### Data provided
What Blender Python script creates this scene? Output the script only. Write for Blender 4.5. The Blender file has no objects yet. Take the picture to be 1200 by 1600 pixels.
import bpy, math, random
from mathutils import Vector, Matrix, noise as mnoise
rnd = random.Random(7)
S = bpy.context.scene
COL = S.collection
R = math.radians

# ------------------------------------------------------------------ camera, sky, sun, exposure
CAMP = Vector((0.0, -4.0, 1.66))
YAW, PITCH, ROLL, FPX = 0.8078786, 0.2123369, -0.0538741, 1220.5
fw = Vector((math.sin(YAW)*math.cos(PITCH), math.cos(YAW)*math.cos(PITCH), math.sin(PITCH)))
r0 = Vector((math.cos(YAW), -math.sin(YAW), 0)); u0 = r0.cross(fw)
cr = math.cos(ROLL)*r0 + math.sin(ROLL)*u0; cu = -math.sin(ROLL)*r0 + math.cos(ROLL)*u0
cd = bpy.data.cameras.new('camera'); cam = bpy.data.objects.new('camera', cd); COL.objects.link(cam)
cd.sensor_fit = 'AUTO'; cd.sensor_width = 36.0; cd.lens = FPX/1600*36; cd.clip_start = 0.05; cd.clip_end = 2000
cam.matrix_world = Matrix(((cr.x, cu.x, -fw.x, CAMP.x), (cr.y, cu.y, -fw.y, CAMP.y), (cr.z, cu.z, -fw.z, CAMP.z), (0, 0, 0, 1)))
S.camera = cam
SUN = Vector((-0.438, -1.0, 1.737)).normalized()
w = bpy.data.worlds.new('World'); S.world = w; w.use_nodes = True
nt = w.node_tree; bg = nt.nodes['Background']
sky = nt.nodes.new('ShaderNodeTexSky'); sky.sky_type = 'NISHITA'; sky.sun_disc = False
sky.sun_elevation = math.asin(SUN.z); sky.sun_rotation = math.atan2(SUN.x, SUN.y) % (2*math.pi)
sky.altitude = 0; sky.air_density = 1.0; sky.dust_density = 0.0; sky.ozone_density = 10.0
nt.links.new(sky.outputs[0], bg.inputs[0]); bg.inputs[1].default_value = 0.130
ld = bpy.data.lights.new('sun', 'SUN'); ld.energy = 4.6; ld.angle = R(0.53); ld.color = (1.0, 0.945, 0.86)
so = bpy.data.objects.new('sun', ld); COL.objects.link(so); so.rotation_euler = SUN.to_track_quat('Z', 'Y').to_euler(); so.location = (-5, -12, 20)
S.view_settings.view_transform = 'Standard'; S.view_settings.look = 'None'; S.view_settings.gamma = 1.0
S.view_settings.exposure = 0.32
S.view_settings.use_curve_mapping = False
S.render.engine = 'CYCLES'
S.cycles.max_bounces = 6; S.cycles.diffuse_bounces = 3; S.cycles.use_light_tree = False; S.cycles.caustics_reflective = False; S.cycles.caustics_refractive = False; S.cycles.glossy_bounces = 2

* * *

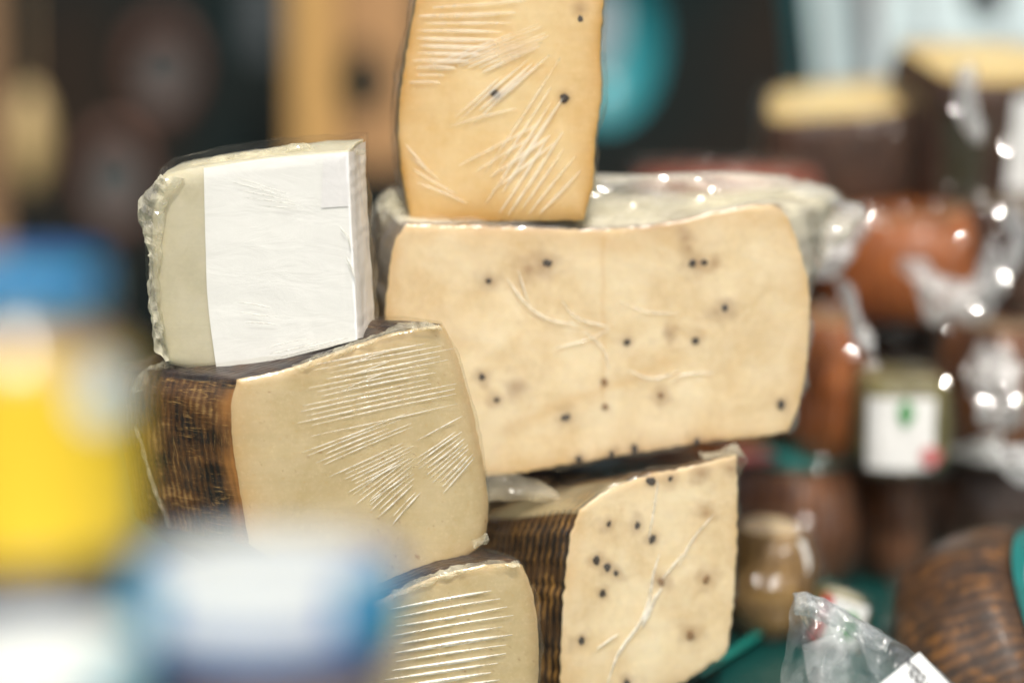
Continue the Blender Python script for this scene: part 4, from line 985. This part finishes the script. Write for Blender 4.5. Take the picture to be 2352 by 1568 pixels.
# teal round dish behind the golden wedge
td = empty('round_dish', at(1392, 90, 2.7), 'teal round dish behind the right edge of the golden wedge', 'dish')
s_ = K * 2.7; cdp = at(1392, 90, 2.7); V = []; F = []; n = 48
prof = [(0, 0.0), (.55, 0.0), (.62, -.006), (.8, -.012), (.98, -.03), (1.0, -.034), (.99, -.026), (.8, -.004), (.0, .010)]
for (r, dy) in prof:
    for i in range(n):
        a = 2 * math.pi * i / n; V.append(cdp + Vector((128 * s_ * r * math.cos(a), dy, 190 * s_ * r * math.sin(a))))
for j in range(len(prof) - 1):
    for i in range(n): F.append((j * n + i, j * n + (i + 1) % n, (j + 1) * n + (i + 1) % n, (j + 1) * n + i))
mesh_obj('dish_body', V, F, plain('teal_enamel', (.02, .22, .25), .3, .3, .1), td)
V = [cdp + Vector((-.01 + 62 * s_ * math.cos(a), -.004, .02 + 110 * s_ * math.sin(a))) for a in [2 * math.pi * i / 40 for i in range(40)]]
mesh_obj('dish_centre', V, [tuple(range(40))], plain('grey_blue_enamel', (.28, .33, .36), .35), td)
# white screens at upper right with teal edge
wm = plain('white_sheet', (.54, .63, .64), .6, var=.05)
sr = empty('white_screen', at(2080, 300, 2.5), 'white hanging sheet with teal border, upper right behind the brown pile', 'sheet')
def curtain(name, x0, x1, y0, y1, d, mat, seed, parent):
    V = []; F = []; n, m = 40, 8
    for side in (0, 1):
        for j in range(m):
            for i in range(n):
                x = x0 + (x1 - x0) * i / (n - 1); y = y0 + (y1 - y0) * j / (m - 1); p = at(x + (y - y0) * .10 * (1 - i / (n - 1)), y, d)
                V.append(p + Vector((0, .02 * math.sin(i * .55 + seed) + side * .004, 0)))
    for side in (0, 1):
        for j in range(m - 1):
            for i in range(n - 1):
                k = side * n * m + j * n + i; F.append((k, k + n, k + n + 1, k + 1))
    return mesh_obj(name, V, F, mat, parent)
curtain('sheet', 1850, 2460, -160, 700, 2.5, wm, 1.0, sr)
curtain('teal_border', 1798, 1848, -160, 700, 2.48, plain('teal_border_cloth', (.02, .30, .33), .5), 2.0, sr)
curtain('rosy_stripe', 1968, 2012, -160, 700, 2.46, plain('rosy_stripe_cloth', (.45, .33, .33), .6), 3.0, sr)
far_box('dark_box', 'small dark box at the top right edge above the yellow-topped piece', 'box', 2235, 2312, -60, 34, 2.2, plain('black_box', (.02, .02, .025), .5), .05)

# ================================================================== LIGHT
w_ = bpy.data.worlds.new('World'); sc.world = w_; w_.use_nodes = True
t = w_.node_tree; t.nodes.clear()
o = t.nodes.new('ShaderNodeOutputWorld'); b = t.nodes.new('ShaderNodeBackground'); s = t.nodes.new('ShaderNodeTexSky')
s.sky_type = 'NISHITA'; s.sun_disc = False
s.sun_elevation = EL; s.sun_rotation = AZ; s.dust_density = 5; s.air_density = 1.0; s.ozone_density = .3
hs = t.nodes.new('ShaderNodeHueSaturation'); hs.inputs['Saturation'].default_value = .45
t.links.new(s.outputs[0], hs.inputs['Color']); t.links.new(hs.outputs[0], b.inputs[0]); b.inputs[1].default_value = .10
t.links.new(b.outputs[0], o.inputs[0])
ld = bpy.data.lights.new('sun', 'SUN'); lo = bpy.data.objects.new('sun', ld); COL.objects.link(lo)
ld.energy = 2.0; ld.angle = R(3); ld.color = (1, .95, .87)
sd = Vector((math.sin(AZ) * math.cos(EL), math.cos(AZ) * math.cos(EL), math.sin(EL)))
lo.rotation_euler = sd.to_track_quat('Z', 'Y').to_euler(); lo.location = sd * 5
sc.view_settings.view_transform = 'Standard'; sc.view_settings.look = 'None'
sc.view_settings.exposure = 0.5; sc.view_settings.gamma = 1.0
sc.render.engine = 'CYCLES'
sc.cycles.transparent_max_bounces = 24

### Exercise instructions
Gather and return every line that holds the string "Take".

### Reply to the exercise
What Blender Python script creates this scene? Output the script only. Write for Blender 4.5. The Blender file has no objects yet. Take the picture to be 1200 by 1600 pixels.
Continue the Blender Python script for this scene: part 4, from line 985. This part finishes the script. Write for Blender 4.5. Take the picture to be 2352 by 1568 pixels.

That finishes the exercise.